Le belgicanisme de Georges-Louis Bouchez, le président du MR, l’amène régulièrement à évoquer « la famille libérale ». Une liste commune MR – Open VLD vient d’ailleurs d’être constituée à Bruxelles. Mais on se souvient aussi des tensions entre le MR et l’Open VLD lors du remplacement d’Eva De Bleeker par Alexia Bertrand au gouvernement en 2022.

En démocratie, ce devrait être celui qui gagne qui gouverne. Un principe qui est loin d’être respecté !

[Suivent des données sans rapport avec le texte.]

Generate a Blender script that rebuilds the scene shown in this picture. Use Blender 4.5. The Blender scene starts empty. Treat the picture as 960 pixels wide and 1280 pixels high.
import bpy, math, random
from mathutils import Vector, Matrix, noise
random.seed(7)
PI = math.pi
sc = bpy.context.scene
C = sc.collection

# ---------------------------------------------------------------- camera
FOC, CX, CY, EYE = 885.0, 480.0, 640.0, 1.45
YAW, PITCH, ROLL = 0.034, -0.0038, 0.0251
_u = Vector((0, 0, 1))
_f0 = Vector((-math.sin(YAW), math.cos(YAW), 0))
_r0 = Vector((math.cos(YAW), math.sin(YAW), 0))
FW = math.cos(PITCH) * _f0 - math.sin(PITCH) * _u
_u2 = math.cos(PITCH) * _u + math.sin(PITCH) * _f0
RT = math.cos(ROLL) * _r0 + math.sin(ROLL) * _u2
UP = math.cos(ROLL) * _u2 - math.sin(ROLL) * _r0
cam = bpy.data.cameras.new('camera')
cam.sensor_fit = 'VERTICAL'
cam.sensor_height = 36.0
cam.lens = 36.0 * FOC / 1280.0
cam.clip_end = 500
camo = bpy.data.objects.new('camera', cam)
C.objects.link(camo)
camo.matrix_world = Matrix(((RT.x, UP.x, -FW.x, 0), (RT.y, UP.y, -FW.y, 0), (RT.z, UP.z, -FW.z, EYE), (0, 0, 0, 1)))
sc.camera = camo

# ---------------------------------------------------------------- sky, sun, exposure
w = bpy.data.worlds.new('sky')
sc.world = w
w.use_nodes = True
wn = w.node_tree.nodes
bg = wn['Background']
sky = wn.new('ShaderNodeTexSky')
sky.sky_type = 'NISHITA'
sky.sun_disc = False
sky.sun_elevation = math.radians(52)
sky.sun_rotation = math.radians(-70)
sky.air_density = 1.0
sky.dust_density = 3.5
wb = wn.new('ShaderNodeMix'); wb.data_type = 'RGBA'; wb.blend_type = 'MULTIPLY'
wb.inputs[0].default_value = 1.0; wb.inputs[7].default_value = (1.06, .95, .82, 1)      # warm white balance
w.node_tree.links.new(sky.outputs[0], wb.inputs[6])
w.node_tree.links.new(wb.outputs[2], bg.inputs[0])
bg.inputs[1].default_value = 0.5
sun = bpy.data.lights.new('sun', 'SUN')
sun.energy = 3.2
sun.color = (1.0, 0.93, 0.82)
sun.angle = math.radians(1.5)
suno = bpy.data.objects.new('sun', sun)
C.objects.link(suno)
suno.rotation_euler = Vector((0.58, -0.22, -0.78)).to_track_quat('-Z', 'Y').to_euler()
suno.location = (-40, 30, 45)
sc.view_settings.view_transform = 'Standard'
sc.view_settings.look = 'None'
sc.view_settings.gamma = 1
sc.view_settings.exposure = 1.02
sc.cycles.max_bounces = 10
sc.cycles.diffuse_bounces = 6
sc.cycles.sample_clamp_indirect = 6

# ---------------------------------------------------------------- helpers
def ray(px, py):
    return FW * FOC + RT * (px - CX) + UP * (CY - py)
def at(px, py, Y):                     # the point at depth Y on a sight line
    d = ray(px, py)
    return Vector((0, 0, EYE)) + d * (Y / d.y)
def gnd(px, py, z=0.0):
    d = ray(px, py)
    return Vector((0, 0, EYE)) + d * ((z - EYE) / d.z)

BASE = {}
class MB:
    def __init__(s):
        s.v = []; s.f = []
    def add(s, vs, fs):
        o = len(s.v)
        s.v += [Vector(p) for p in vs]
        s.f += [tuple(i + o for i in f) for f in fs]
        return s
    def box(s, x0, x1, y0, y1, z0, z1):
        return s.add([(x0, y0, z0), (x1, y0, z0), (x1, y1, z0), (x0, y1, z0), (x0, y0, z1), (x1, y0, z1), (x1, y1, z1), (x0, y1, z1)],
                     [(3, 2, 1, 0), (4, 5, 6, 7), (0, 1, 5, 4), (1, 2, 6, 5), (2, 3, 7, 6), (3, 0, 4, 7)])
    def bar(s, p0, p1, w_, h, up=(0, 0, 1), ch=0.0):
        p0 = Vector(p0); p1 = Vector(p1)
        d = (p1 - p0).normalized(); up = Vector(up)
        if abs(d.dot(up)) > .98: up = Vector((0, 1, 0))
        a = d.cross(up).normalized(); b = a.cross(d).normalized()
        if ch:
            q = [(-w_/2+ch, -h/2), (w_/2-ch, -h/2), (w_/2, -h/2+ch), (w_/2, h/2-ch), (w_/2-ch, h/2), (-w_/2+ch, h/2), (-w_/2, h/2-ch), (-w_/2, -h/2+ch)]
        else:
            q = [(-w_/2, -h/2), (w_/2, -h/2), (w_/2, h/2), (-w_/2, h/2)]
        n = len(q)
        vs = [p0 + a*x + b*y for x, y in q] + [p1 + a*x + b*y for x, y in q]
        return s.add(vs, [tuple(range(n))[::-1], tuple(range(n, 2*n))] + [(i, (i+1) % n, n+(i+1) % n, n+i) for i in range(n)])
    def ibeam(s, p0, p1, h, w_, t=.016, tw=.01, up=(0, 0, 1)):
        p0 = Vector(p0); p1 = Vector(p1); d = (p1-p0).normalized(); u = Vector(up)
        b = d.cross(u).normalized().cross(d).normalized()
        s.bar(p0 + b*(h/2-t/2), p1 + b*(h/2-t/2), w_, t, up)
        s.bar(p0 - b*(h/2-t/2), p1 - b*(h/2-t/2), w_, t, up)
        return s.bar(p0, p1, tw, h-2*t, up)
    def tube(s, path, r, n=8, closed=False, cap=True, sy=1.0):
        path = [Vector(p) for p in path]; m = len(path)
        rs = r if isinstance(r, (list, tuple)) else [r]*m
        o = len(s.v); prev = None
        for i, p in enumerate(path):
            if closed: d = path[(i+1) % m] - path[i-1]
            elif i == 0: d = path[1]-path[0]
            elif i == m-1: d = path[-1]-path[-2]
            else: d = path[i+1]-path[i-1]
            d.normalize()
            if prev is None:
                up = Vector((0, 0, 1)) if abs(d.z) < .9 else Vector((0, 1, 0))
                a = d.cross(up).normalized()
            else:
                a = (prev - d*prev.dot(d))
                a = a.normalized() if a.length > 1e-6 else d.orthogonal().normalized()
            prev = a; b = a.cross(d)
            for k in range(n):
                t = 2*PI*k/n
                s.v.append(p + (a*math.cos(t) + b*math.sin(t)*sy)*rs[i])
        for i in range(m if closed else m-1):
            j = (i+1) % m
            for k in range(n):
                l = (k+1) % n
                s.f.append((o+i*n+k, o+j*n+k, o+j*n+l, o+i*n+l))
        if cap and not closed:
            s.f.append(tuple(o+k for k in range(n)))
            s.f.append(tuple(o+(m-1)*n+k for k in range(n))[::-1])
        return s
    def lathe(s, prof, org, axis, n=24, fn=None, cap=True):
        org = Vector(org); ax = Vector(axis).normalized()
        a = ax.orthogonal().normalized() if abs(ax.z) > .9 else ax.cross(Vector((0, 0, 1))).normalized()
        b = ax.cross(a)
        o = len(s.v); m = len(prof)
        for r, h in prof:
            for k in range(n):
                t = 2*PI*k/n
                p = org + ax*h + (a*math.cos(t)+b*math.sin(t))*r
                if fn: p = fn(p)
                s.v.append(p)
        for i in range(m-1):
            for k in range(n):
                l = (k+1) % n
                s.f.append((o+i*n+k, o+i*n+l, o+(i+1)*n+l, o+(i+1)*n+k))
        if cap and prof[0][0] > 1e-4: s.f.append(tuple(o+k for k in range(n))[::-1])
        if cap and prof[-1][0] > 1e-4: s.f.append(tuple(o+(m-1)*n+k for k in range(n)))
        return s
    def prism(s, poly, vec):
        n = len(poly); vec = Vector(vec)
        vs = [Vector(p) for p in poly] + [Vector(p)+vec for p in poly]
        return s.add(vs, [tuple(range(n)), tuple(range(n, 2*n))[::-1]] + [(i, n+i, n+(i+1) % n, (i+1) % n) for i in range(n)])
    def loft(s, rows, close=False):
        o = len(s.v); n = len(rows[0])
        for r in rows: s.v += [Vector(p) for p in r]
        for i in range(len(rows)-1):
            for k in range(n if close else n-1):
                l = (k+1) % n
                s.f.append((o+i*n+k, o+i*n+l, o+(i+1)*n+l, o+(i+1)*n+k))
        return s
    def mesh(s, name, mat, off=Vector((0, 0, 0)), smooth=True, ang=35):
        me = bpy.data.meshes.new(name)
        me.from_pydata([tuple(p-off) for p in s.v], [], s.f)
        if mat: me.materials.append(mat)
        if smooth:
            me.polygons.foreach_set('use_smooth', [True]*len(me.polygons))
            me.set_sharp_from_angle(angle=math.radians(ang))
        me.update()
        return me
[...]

La montée du Vlaams Belang est le signe d’un profond mécontentement en Flandre. Un mécontentement suscité en partie par le fait que, de 2008 à 2024 (à l’exception du gouvernement Michel), la Flandre aura été dirigée sans majorité flamande. En 2020, Bart De Wever, le président de la N-VA, n’avait pas hésité à clamer son indignation :

Je ne peux plus appeler ça une démocratie. Les résultats électoraux sont mis sans dessus-dessous, les plus grands partis sont écartés et on sera dominé par des partis pour lesquels on ne peut même pas voter !

Un élément nouveau est à prendre à considération pour les élections du 9 juin. Pour la première fois, en effet, les deux partis flamands ouvertement séparatistes (Le Vlaams Belang et la N-VA) pourraient détenir ensemble la majorité absolue au Parlement flamand. Ils disposeraient ainsi de la légitimité démocratique pour proclamer unilatéralement l’indépendance de la Flandre.

L’organisation d’un référendum en Flandre sur le sujet, comme vient de le proposer l’ancien président de DéFi, Olivier Maingain, ne serait donc pas nécessaire, d’autant que le procédé ne peut être utilisé en Belgique.

Les électeurs sont censés voter en toute connaissance de cause. Ceux qui se prononcent pour le Vlaams Belang et la N-VA ne peuvent donc ignorer l’option indépendantiste de ces deux formations !

Dernier livre paru : « La Wallonie, demain – La solution de survie à l’incurable mal belge », Editions Mols.